Si sta così consumando la tragedia di un capo con la velleità di esercitare una potestà assoluta di comando che si tramuta d’un colpo in uno zimbello un po’ ridicolo per la sua condotta sempre ricattabile. Non può più governare il cavaliere, ma ciò non significa che non abbia ancora le risorse estreme per nuocere. Il segreto del berlusconismo era la singolare e completa coincidenza tra la condotta irregolare dei vertici del potere e dei signori del denaro e l’immaginario profondo dei bassifondi della società. Gli ideologi del berlusconismo oltre al denaro come ideologia di se stesso sono stati non a caso Fede, Mora e Signorini, la De Filippi. La politica ridotta a narrazione festosa e sensuale ha finora unito in una simbiosi totale i vizi privati del potere e i sogni del pubblico spoliticizzato attratto dalle metafore del denaro e dalle sfrenate simbologie del desiderio. Questo è il populismo di massa sprigionato dal cavaliere e dai suoi incanti.
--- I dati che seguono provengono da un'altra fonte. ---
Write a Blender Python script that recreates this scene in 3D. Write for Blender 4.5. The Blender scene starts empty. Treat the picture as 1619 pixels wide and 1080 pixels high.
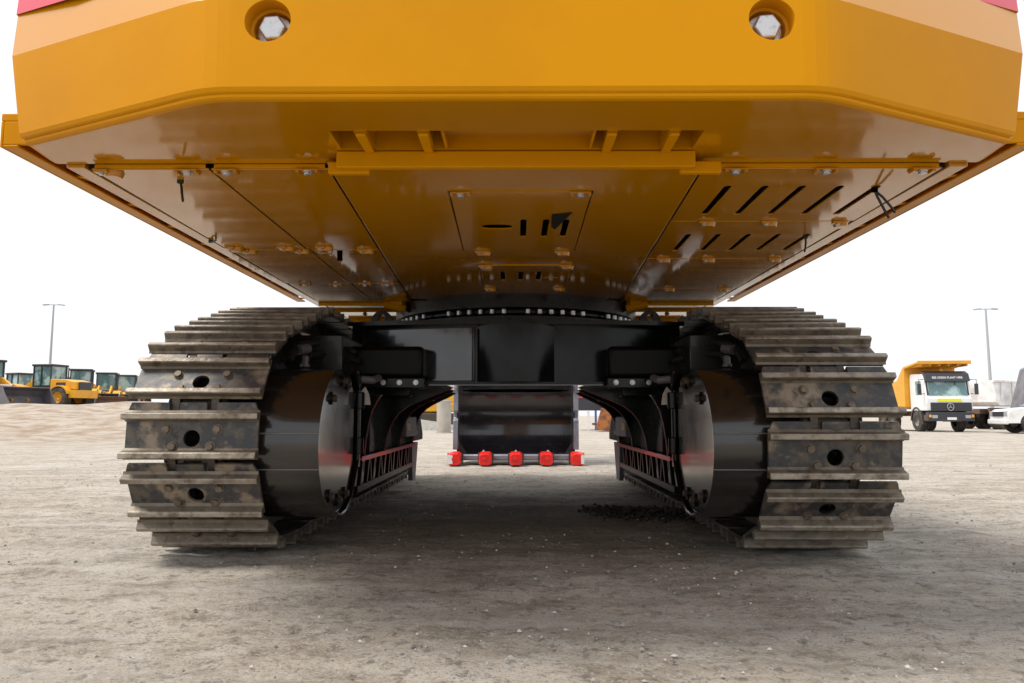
import bpy, math, random
from mathutils import Vector, Matrix
from mathutils.geometry import tessellate_polygon
from mathutils.noise import noise as pnoise
random.seed(7)
R = math.radians
S = bpy.context.scene
COL = S.collection

# ------------------------------------------------------------------ camera
cam = bpy.data.cameras.new("camera")
cam.lens = 25.57; cam.sensor_width = 36; cam.clip_start = 0.05; cam.clip_end = 3000
co = bpy.data.objects.new("camera", cam); COL.objects.link(co)
co.location = (0, 0, 0.71); co.rotation_euler = (R(95.81), 0, R(0.3))
S.camera = co
# ------------------------------------------------------------------ sky, sun, exposure
SUN_EL, SUN_AZ = 62, -108          # azimuth measured from +Y towards +X
w = bpy.data.worlds.new("World"); S.world = w; w.use_nodes = True
nt = w.node_tree; nt.nodes.clear()
sky = nt.nodes.new('ShaderNodeTexSky'); sky.sky_type = 'NISHITA'; sky.sun_disc = False
sky.sun_elevation = R(SUN_EL); sky.sun_rotation = R(SUN_AZ); sky.air_density = 1.0; sky.dust_density = 3.0
mx = nt.nodes.new('ShaderNodeMixRGB'); mx.inputs[0].default_value = 0.85
mx.inputs[2].default_value = (8.6, 8.8, 9.1, 1)
tcw = nt.nodes.new('ShaderNodeTexCoord')
nw = nt.nodes.new('ShaderNodeTexNoise'); nw.inputs['Scale'].default_value = 2.2; nw.inputs['Detail'].default_value = 5
crw = nt.nodes.new('ShaderNodeMapRange'); crw.inputs['From Min'].default_value = .3; crw.inputs['From Max'].default_value = .7
crw.inputs['To Min'].default_value = .90; crw.inputs['To Max'].default_value = 1.08
mulw = nt.nodes.new('ShaderNodeVectorMath'); mulw.operation = 'SCALE'
bg = nt.nodes.new('ShaderNodeBackground'); bg.inputs['Strength'].default_value = 0.100
ow = nt.nodes.new('ShaderNodeOutputWorld')
nt.links.new(tcw.outputs['Generated'], nw.inputs['Vector']); nt.links.new(nw.outputs[0], crw.inputs['Value'])
nt.links.new(sky.outputs[0], mx.inputs[1]); nt.links.new(mx.outputs[0], mulw.inputs[0])
nt.links.new(crw.outputs[0], mulw.inputs['Scale'])
nt.links.new(mulw.outputs[0], bg.inputs[0]); nt.links.new(bg.outputs[0], ow.inputs[0])
sl = bpy.data.lights.new("sun", 'SUN'); sl.energy = 2.6; sl.angle = R(20); sl.color = (1, .95, .87)
so = bpy.data.objects.new("sun", sl); COL.objects.link(so)
sd = Vector((math.sin(R(SUN_AZ))*math.cos(R(SUN_EL)), math.cos(R(SUN_AZ))*math.cos(R(SUN_EL)), math.sin(R(SUN_EL))))
so.rotation_euler = sd.to_track_quat('Z', 'Y').to_euler()
S.view_settings.view_transform = 'Standard'; S.view_settings.look = 'None'
S.view_settings.gamma = 1; S.view_settings.exposure = 0.45
S.render.engine = 'CYCLES'

# ------------------------------------------------------------------ materials
def mat(name, col, rough=.5, metal=0., coat=0., bump=None, var=None, spots=None, spec=.5, rvar=None, edge=None):
    m = bpy.data.materials.new(name); m.use_nodes = True
    n = m.node_tree.nodes; l = m.node_tree.links; b = n['Principled BSDF']
    b.inputs['Base Color'].default_value = (*col, 1); b.inputs['Roughness'].default_value = rough
    b.inputs['Metallic'].default_value = metal; b.inputs['Coat Weight'].default_value = coat
    b.inputs['Coat Roughness'].default_value = .06; b.inputs['Specular IOR Level'].default_value = spec
    tc = n.new('ShaderNodeTexCoord'); oi = n.new('ShaderNodeObjectInfo')
    ad = n.new('ShaderNodeVectorMath'); ad.operation = 'MULTIPLY_ADD'
    l.new(oi.outputs['Random'], ad.inputs[0]); ad.inputs[1].default_value = (37, 17, 53)
    l.new(tc.outputs['Object'], ad.inputs[2])
    def noise(scale, det=5, stretch=None, r=.6):
        x = n.new('ShaderNodeTexNoise'); x.inputs['Scale'].default_value = scale; x.inputs['Detail'].default_value = det
        x.inputs['Roughness'].default_value = r
        src = ad.outputs[0]
        if stretch:
            mp = n.new('ShaderNodeMapping'); mp.inputs['Scale'].default_value = stretch; l.new(src, mp.inputs[0]); src = mp.outputs[0]
        l.new(src, x.inputs['Vector']); return x.outputs[0]
    cur = None
    def ramp(fac, lo, hi):
        mr = n.new('ShaderNodeMapRange'); l.new(fac, mr.inputs['Value']); mr.inputs['From Min'].default_value = lo
        mr.inputs['From Max'].default_value = hi; return mr.outputs[0]
    def mix(fac, a, c):
        q = n.new('ShaderNodeMixRGB'); l.new(fac, q.inputs[0])
        if a is None: q.inputs[1].default_value = (*col, 1)
        else: l.new(a, q.inputs[1])
        q.inputs[2].default_value = (*c, 1); return q.outputs[0]
    for (c, sc, lo, hi) in (var or []):
        cur = mix(ramp(noise(sc), lo, hi), cur, c)
    if edge:
        ge = n.new('ShaderNodeSeparateXYZ'); l.new(tc.outputs['Object'], ge.inputs[0]); e0 = ramp(ge.outputs[2], edge[1], edge[2])
        mm = n.new('ShaderNodeMath'); mm.operation = 'MULTIPLY'; l.new(e0, mm.inputs[0]); l.new(ramp(noise(15), .36, .58), mm.inputs[1])
        cur = mix(mm.outputs[0], cur, edge[0])
    if cur is not None: l.new(cur, b.inputs['Base Color'])
    if rvar:
        q = n.new('ShaderNodeMapRange'); l.new(noise(rvar[0]), q.inputs['Value'])
        q.inputs['From Min'].default_value = .3; q.inputs['From Max'].default_value = .7
        q.inputs['To Min'].default_value = rvar[1]; q.inputs['To Max'].default_value = rvar[2]
        l.new(q.outputs[0], b.inputs['Roughness'])
    if bump:
        bp = n.new('ShaderNodeBump'); bp.inputs['Strength'].default_value = bump[1]; bp.inputs['Distance'].default_value = bump[2]
        l.new(noise(bump[0], 6), bp.inputs['Height']); l.new(bp.outputs[0], b.inputs['Normal'])
    return m

Y_ = (.60, .250, 0)
M = {}
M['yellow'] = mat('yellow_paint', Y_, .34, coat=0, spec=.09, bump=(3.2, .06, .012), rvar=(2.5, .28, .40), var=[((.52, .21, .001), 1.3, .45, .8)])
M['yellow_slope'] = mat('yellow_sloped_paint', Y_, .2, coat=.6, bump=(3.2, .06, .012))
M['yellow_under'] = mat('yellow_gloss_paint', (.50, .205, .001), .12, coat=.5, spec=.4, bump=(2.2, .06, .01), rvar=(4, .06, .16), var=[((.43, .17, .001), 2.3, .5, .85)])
M['recess'] = mat('shaded_recess_brown', (.30, .11, .015), .5, var=[((.2, .07, .01), 6, .4, .7)])  # brown tone puts the shade of the narrow openings into their paint
M['zinc'] = mat('zinc_bolt', (.62, .62, .62), .32, metal=.7, bump=(60, .3, .002), var=[((.35, .34, .33), 40, .5, .7)])
M['black'] = mat('black_paint', (.005, .0045, .004), .17, coat=.05, spec=.24, rvar=(3, .12, .34), var=[((.016, .012, .009), 3.5, .55, .8)])
M['blackdust'] = mat('black_paint_dusty', (.011, .010, .009), .24, coat=.15, spec=.4, rvar=(5, .18, .4), var=[((.045, .032, .02), 3, .5, .85)], bump=(5, .05, .01))
M['guard'] = mat('guard_paint', (.014, .012, .011), .16, coat=.55, spec=.5, rvar=(5, .12, .26), var=[((.045, .032, .02), 3, .5, .85)])
M['blacksoft'] = mat('soft_black_paint', (.004, .0037, .0035), .35, spec=.14)
M['blackgloss'] = mat('glossy_black_plate', (.010, .010, .011), .13, coat=.8, spec=.6, rvar=(3, .08, .24))
M['under_plate'] = mat('glossy_bottom_plate', (.02, .018, .017), .07, coat=.9, spec=.8, bump=(3, .04, .01))
M['brightpatch'] = mat('pale_bright_patch', (.50, .46, .42), .35, var=[((.38, .34, .30), 12, .45, .65)])
M['hose'] = mat('black_rubber', (.012, .012, .012), .5)
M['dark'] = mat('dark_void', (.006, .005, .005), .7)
M['plate'] = mat('track_plate', (.046, .046, .050), .45, metal=.25, bump=(28, .35, .006),
                 var=[((.10, .085, .066), 14, .46, .60), ((.25, .195, .14), 4.5, .54, .62), ((.02, .02, .021), 13, .60, .72)])
M['grouser'] = mat('track_grouser', (.15, .122, .09), .45, metal=.3, bump=(45, .6, .008), edge=((.40, .35, .285), .036, .050),
                   var=[((.20, .165, .12), 9, .45, .62), ((.09, .065, .045), 16, .52, .66), ((.30, .26, .21), 22, .64, .76)])
M['shoebolt'] = mat('track_bolt', (.12, .092, .065), .55, metal=.3, bump=(40, .5, .004), var=[((.20, .16, .12), 18, .45, .65)])
M['link'] = mat('track_link', (.065, .054, .044), .45, metal=.3, bump=(30, .4, .005), var=[((.11, .085, .06), 8, .5, .7)])
M['red'] = mat('red_paint', (.75, .025, .02), .32, coat=.3)
M['redstripe'] = mat('red_stripe', (.62, .03, .06), .22, coat=.3)
M['redcap'] = mat('red_tooth_cap', (.80, .018, .012), .38, coat=.2, bump=(14, .3, .01), var=[((.55, .012, .01), 7, .5, .65)])
M['white'] = mat('white_paint', (.78, .78, .78), .35, var=[((.6, .58, .55), 3, .5, .8)])
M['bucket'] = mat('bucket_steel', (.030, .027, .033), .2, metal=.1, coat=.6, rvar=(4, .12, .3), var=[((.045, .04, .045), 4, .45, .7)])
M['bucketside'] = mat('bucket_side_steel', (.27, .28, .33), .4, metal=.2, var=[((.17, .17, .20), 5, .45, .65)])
M['sticker'] = mat('yellow_sticker', (.8, .5, .02), .4)
M['tyre'] = mat('tyre_rubber', (.03, .028, .026), .8, bump=(20, .4, .02), var=[((.13, .10, .075), 3, .45, .7)])
M['rim'] = mat('rim_paint', (.25, .22, .19), .5, var=[((.12, .09, .07), 3, .45, .7)])
M['ylw2'] = mat('machine_yellow', (.72, .36, .02), .4, var=[((.62, .28, .02), 1.5, .45, .7)])
M['orange'] = mat('tipper_yellow', (.75, .36, .02), .45, var=[((.6, .27, .02), 1, .45, .7)])
M['glass'] = mat('cab_glass', (.10, .19, .20), .06, spec=.8, var=[((.35, .50, .50), .8, .48, .56)])
M['grey'] = mat('grey_steel', (.13, .12, .135), .45, var=[((.09, .085, .09), 1.5, .45, .7)])
M['brownsteel'] = mat('rusty_steel', (.15, .075, .045), .6, var=[((.09, .055, .04), 2, .4, .7)])
M['rust'] = mat('rust', (.38, .13, .03), .7, var=[((.15, .06, .03), 3, .45, .6)])
M['darkgrey'] = mat('dark_grey_paint', (.035, .035, .042), .4)
M['concrete'] = mat('concrete', (.42, .39, .34), .85, var=[((.32, .29, .25), 2, .4, .7)], bump=(10, .3, .02))
M['galv'] = mat('galvanised', (.40, .41, .42), .5, metal=.2)
M['hivis'] = mat('hivis_yellow', (.75, .72, .02), .5)
M['whitebin'] = mat('white_tipper_bin', (.93, .93, .94), .45, var=[((.55, .52, .52), 1, .45, .7)])
M['blue'] = mat('blue_paint', (.05, .12, .40), .5)
M['amber'] = mat('amber_lens', (.9, .38, .03), .3)
M['gravel'] = mat('grey_gravel', (.24, .23, .20), .9, var=[((.34, .32, .28), 9, .4, .6)], bump=(6, .8, .15))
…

Attorno a Berlusconi ora restano pochi soldati fedeli. Anche gli atei devoti scesi in una donchisciottesca lotta santa contro l’islam ora sono costretti ad acrobazie spericolate e vanno alla improbabile ricerca di un qualche diritto del sultano a costruire un proprio harem. La caduta del capo è oramai inarrestabile. In condizioni come le attuali, con il prestigio del paese che precipita al livello del fango, in nazioni in via di sviluppo (ma l’Italia del “secondo ventennio” è ancora un paese che ha diritto a ritenersi civile secondo i canoni minimi delle economie di mercato e dello Stato di diritto?) sono di solito i vertici militari, ossia la porzione più moderna e occidentale dell’élite, a sollecitare il capo a togliere subito il disturbo.
Come sostituire Berlusconi? E’ chiaro che c’è oggi una grave emergenza nazionale. Le classi dirigenti che sostengono il governo (ma ce ne sono ancora di classi dirigenti in un parlamento di nominati?) dovrebbero loro staccare la spina. Non lo faranno, anche se la Lega, che non è un partito di plastica ma raccoglie fette di popolo reale, non è detto che sia disponibile al sostegno fino alle prove di supplizio. L’opposizione e il sindacato devono essere pronti ad affrontare una prova che potrebbe anche assumere i colori del dramma.